Small shops flank a street in Anren, a small town in Sichuan province. Photo provided to China Daily |
Anren is an ideal place to wind down and enjoy Sichuan snacks, but it is also a great place to immerse yourself in China's recent history, write Raymond Zhou and Li Yu.
People visit museums to get a taste of history, and they hang out at old towns to be immersed in history. Since the functions of these two kinds of places overlap somewhat, why not put one inside the other?
That is exactly the idea for Anren, a small town about an hour's drive to the west of downtown Chengdu, capital of Sichuan province.
China boasts thousands of charming little communities rich in heritage, but none has as many museums as Anren. The town, which has a population of 35,000, has 35 museums featuring more than 8 million pieces of collectibles, and more museums are being planned.
The number of residents is deceptive because the museums cater mostly to visitors. Last year more than 4.5 million people visited the town. The thing about Anren is, you don't feel like you're surrounded by museums. Rather, it has a theme park-cum-movie backlot feel. Instead of the humongous halls at State or province-level museums, those in Anren offer a ton of fun factoids, are thematically organized, and friendly to those with little historical knowledge.
For example, Jianchuan Museum is actually a cluster of 24 museums, each with its own theme and collection. It started with memorabilia from the War of Resistance Against Japanese Aggression (1937-45), and has been building on that theme, but later branched out to all kinds of collections.

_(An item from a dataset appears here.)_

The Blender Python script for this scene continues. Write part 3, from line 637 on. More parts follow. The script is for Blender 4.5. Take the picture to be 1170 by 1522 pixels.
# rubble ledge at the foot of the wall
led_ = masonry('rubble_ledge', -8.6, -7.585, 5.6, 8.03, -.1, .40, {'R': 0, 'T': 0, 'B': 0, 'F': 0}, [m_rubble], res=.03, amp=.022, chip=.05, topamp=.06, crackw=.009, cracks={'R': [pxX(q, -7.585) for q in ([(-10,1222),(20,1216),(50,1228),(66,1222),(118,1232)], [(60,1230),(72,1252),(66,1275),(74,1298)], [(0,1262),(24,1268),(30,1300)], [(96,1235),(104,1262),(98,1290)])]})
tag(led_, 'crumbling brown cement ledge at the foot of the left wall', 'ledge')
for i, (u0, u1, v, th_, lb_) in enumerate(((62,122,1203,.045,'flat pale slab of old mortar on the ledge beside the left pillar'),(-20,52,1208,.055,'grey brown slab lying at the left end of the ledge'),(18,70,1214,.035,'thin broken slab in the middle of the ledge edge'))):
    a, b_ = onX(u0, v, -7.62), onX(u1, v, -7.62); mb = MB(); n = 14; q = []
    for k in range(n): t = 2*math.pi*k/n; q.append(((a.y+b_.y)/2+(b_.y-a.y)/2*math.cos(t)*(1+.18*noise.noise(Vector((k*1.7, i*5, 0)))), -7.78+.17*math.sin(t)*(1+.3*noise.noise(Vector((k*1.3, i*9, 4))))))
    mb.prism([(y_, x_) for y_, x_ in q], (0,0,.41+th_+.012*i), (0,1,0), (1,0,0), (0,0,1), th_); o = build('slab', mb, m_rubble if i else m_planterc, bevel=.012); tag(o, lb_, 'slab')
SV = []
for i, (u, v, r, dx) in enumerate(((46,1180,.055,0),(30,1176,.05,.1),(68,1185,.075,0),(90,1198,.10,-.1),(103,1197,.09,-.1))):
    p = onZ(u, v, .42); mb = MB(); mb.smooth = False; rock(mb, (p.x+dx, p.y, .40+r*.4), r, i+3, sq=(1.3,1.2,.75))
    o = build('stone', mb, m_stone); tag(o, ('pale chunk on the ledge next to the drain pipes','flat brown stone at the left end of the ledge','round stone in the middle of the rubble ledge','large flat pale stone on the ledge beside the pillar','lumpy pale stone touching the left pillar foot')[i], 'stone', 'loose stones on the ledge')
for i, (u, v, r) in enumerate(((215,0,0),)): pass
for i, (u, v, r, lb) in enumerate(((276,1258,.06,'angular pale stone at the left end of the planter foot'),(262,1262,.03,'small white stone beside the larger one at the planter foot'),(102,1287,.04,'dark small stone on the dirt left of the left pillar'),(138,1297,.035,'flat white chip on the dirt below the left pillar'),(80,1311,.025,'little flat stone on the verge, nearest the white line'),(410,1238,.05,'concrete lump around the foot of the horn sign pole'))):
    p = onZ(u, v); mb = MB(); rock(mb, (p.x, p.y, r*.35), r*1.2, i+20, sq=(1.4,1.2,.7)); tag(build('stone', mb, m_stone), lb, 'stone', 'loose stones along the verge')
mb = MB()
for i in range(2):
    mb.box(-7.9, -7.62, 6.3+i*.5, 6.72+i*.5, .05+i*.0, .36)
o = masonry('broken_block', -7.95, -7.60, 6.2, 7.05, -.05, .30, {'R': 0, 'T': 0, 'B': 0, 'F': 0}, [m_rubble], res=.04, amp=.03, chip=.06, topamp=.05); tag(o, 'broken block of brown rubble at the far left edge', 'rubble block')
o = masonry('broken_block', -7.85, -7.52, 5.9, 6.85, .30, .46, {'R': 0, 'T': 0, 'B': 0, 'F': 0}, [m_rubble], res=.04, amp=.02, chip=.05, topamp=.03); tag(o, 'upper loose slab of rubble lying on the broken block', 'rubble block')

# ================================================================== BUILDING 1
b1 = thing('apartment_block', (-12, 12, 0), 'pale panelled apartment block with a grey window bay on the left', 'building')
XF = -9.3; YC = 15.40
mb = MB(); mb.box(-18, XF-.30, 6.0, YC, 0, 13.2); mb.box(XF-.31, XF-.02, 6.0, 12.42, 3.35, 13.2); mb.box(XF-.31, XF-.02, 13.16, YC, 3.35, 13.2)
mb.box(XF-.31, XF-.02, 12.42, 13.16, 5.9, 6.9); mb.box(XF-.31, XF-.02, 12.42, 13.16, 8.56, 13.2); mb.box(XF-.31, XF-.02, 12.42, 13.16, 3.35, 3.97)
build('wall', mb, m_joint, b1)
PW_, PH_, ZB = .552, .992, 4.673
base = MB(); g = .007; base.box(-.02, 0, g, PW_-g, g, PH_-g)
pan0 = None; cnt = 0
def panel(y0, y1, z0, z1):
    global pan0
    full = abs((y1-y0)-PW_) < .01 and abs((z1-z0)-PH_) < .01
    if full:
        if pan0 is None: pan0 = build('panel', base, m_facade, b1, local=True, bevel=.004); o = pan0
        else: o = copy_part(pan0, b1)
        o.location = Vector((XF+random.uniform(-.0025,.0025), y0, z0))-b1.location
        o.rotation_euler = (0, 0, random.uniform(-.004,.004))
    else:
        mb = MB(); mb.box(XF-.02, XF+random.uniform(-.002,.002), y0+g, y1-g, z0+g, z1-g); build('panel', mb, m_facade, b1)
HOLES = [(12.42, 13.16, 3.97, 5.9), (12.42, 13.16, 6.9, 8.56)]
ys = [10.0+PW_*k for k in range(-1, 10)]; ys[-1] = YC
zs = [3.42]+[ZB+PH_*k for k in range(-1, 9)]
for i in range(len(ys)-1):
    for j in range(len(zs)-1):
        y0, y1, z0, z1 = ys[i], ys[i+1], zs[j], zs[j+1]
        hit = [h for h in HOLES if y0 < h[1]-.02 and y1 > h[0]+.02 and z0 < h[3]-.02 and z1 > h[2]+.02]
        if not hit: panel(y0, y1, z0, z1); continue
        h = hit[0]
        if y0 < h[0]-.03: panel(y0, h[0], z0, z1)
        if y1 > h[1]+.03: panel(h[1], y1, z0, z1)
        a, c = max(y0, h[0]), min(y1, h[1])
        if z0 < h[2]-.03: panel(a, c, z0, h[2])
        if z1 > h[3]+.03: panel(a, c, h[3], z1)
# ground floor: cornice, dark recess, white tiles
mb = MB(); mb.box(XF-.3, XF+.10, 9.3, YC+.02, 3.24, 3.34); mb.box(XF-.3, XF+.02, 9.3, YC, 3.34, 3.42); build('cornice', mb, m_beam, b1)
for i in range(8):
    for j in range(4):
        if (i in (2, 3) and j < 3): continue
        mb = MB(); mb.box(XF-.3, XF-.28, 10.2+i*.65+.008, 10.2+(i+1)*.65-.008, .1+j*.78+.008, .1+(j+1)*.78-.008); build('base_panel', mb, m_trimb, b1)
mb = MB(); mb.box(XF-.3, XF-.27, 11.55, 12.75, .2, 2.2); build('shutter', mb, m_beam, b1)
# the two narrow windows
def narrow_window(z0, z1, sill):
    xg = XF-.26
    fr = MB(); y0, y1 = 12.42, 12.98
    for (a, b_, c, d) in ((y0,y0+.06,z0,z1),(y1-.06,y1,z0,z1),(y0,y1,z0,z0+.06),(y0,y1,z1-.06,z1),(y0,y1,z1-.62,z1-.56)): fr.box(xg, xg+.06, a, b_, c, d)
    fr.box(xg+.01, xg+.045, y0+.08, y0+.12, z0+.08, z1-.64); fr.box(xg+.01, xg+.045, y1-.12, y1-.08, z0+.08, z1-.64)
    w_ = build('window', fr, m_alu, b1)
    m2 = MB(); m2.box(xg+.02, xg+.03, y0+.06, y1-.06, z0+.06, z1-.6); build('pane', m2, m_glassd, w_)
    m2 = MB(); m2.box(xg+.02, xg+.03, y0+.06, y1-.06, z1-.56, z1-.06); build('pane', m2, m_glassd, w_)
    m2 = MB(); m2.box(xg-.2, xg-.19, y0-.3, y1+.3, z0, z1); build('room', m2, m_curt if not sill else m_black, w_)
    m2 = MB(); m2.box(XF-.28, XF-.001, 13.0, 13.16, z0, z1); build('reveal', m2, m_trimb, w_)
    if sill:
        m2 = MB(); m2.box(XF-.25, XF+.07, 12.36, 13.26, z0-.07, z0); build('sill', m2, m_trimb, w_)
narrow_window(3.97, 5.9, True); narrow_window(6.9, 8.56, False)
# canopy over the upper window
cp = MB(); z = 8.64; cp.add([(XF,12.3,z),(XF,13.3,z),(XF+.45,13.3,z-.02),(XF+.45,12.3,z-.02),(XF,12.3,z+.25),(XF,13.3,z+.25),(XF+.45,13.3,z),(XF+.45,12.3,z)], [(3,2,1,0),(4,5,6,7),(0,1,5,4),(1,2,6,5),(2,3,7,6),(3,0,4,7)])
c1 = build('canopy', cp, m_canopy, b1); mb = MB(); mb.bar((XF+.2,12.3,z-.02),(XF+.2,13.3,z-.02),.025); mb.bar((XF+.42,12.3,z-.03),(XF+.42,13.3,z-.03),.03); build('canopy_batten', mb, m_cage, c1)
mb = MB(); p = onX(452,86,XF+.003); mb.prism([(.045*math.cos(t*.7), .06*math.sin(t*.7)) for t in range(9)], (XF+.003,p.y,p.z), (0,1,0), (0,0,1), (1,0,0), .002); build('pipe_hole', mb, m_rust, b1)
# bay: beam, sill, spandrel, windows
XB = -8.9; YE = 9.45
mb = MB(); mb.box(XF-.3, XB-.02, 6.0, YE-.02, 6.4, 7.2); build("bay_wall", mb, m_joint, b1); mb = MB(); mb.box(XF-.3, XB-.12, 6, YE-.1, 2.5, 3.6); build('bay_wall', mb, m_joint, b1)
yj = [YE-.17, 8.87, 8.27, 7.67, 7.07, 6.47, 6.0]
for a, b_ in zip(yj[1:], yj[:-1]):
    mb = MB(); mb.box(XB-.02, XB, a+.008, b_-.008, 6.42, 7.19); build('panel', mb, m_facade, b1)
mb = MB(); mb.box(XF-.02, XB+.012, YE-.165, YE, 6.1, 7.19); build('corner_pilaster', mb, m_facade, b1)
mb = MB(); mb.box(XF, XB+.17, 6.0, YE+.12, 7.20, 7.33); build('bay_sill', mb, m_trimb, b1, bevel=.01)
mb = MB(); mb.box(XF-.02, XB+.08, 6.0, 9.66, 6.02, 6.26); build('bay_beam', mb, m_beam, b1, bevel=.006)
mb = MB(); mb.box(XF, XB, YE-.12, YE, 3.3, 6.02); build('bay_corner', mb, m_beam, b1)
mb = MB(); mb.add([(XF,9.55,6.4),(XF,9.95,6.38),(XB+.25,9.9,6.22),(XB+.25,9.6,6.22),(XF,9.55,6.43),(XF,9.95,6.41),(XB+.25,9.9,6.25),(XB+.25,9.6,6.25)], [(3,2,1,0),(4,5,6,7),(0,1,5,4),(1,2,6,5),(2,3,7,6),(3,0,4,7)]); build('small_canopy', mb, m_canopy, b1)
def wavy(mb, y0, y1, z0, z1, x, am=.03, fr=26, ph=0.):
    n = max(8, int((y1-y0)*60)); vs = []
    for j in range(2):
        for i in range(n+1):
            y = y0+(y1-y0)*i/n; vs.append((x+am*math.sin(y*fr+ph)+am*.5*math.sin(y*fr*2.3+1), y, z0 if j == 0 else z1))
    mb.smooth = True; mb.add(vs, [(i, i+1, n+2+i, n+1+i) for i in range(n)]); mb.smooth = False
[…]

The one that touched a deep chord with me is the Museum of the 2008 Sichuan Earthquake, where everything is authentic and details of the ruins convey an immediacy that is typically lacking in most historical collections.
Not only does it display objects; it puts a human face on the disaster. The museum is also home to a pig that survived 36 days trapped in a fallen building. The pig is now so well fed it can hardly walk. It adds a much-needed touch of light-heartedness to an otherwise heavy topic.
There is also the oddity of a gallery devoted to bound feet, a practice that was outlawed a century ago.